→ **What to do**: Copy, exactly as written, the lines that begin at the one containing "Build this scene" and end at the one containing "col = sc.collection". Skip any pictures in the data below.
* start *
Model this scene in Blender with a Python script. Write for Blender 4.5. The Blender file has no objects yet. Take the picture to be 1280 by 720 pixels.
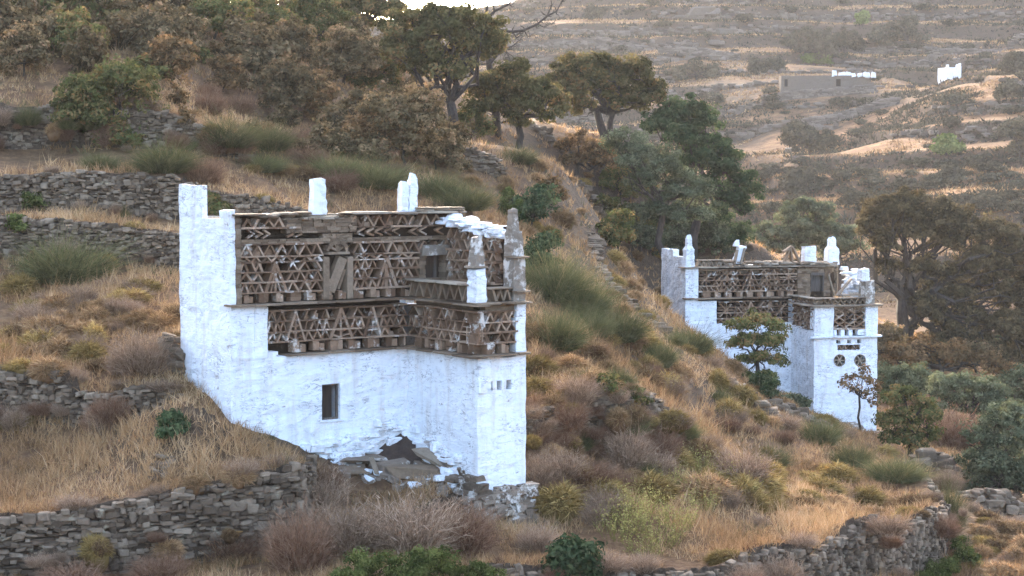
import bpy, bmesh, math, random
import numpy as np
from mathutils import Vector, Matrix

# ------------------------------------------------------------------ camera, sky, sun, exposure
F = 2200.0                       # focal length in photograph pixels (1280 wide)
PITCH = math.atan(135.0 / F)
scene = bpy.context.scene
cam_d = bpy.data.cameras.new('camera'); cam = bpy.data.objects.new('camera', cam_d)
scene.collection.objects.link(cam); scene.camera = cam
cam.location = (0, 0, 0); cam.rotation_euler = (math.pi / 2 - PITCH, 0, 0)
cam_d.sensor_width = 36.0; cam_d.lens = 36.0 * F / 1280.0
cam_d.clip_start = 0.5; cam_d.clip_end = 4000.0

SUN_EL, SUN_AZ = math.radians(11.0), math.radians(-7.0)      # azimuth from +Y, negative to the left
world = bpy.data.worlds.new('World'); scene.world = world; world.use_nodes = True
wn = world.node_tree; bg = wn.nodes['Background']
sky = wn.nodes.new('ShaderNodeTexSky'); sky.sky_type = 'NISHITA'; sky.sun_disc = False
sky.sun_elevation = SUN_EL; sky.sun_rotation = SUN_AZ
sky.air_density = 0.6; sky.dust_density = 6.0; sky.ozone_density = 1.0
wn.links.new(sky.outputs[0], bg.inputs[0]); bg.inputs[1].default_value = 0.15
sun_d = bpy.data.lights.new('sun', 'SUN'); sun = bpy.data.objects.new('sun', sun_d)
scene.collection.objects.link(sun)
sun_d.energy = 2.0; sun_d.angle = math.radians(0.5); sun_d.color = (1.0, 0.86, 0.7)
sd = Vector((math.sin(SUN_AZ) * math.cos(SUN_EL), math.cos(SUN_AZ) * math.cos(SUN_EL), math.sin(SUN_EL)))
sun.rotation_euler = sd.to_track_quat('Z', 'Y').to_euler()
vs = scene.view_settings
vs.view_transform = 'Standard'; vs.look = 'None'; vs.gamma = 1.0; vs.use_curve_mapping = False
vs.exposure = 3.8
scene.cycles.max_bounces = 6; scene.cycles.diffuse_bounces = 3; scene.cycles.transmission_bounces = 3
scene.cycles.volume_bounces = 0

rnd = random.Random(7)
NP = np.random.default_rng(11)
COL = scene.collection

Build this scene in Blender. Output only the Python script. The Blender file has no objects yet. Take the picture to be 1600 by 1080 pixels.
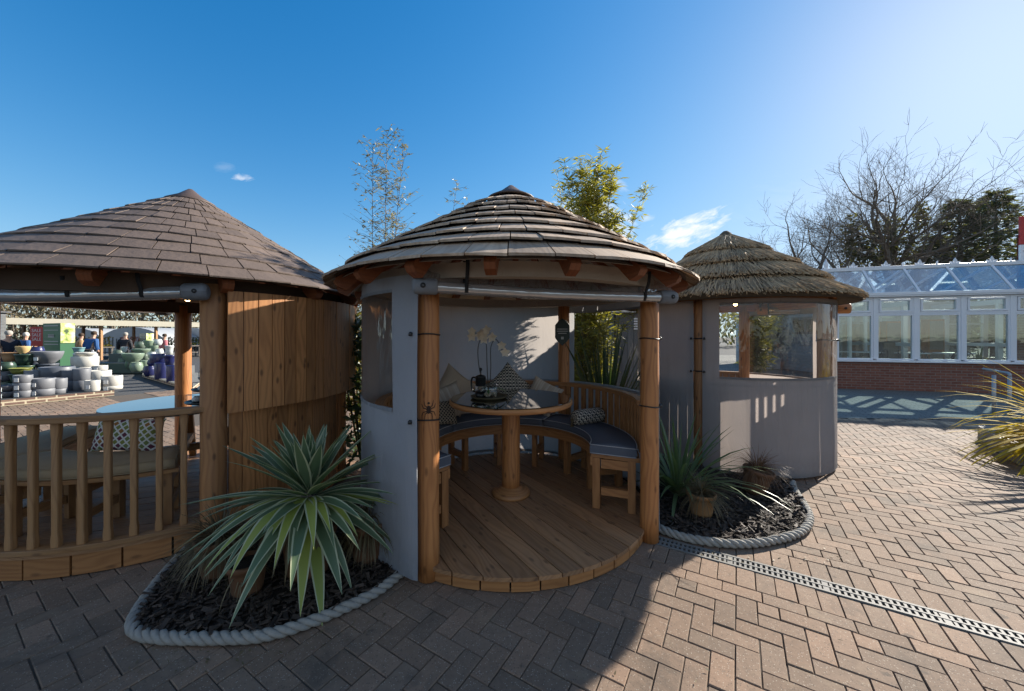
import bpy, math, random
from mathutils import Vector, Matrix, noise
random.seed(7)
R = math.radians
pi = math.pi
sc = bpy.context.scene
col = sc.collection

# ---------------------------------------------------------------- camera, sky, sun, exposure
F = 577.0; HX = 800.0; HY = 525.0; EYE = 1.55
cam_d = bpy.data.cameras.new('camera'); cam = bpy.data.objects.new('camera', cam_d); col.objects.link(cam)
cam.location = (0, 0, EYE); cam.rotation_euler = (R(90), 0, 0)
cam_d.sensor_width = 36; cam_d.lens = F / 1600 * 36; cam_d.shift_y = -(540 - HY) / 1600
cam_d.clip_start = 0.05; cam_d.clip_end = 2000
sc.camera = cam
SUN_EL, SUN_AZ = 26.0, 56.0          # azimuth from +Y towards +X
world = bpy.data.worlds.new('World'); sc.world = world; world.use_nodes = True
sun_d = bpy.data.lights.new('sun', 'SUN'); sun = bpy.data.objects.new('sun', sun_d); col.objects.link(sun)
sun_d.energy = 4.9; sun_d.angle = R(0.5); sun_d.color = (1.0, 0.93, 0.82)
sdir = Vector((math.sin(R(SUN_AZ)) * math.cos(R(SUN_EL)), math.cos(R(SUN_AZ)) * math.cos(R(SUN_EL)), math.sin(R(SUN_EL))))
sun.rotation_euler = sdir.to_track_quat('Z', 'Y').to_euler()
SKY_STRENGTH = 0.063
vs = sc.view_settings
vs.view_transform = 'Standard'; vs.look = 'None'; vs.gamma = 1.0; vs.use_curve_mapping = False; vs.exposure = 1.17
sc.render.engine = 'CYCLES'
sc.cycles.use_denoising = True
sc.cycles.max_bounces = 8; sc.cycles.transparent_max_bounces = 16; sc.cycles.diffuse_bounces = 4
sc.cycles.glossy_bounces = 3; sc.cycles.transmission_bounces = 4
sc.cycles.sample_clamp_indirect = 6.0
sc.cycles.caustics_reflective = False; sc.cycles.caustics_refractive = False

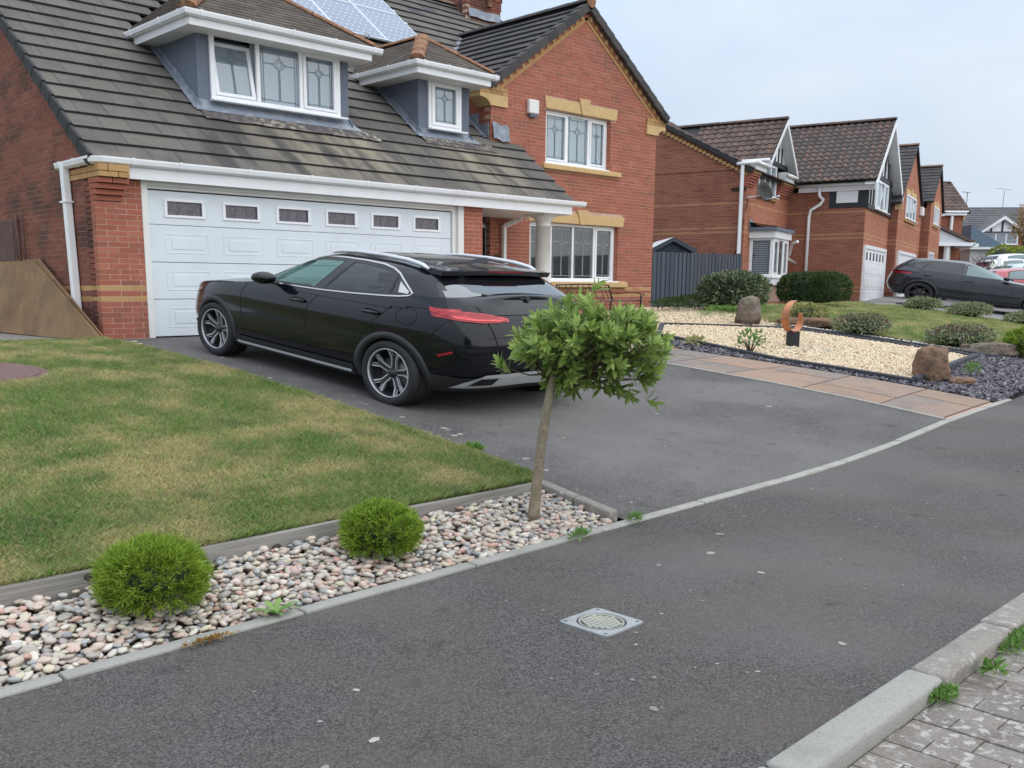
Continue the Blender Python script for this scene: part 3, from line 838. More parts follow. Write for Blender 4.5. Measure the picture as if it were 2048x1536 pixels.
* end *
→ **The output**:
Build this scene in Blender. Output only the Python script. The Blender file has no objects yet. Take the picture to be 1600 by 1080 pixels.
import bpy, math, random
from mathutils import Vector, Matrix, noise
random.seed(7)
R = math.radians
pi = math.pi
sc = bpy.context.scene
col = sc.collection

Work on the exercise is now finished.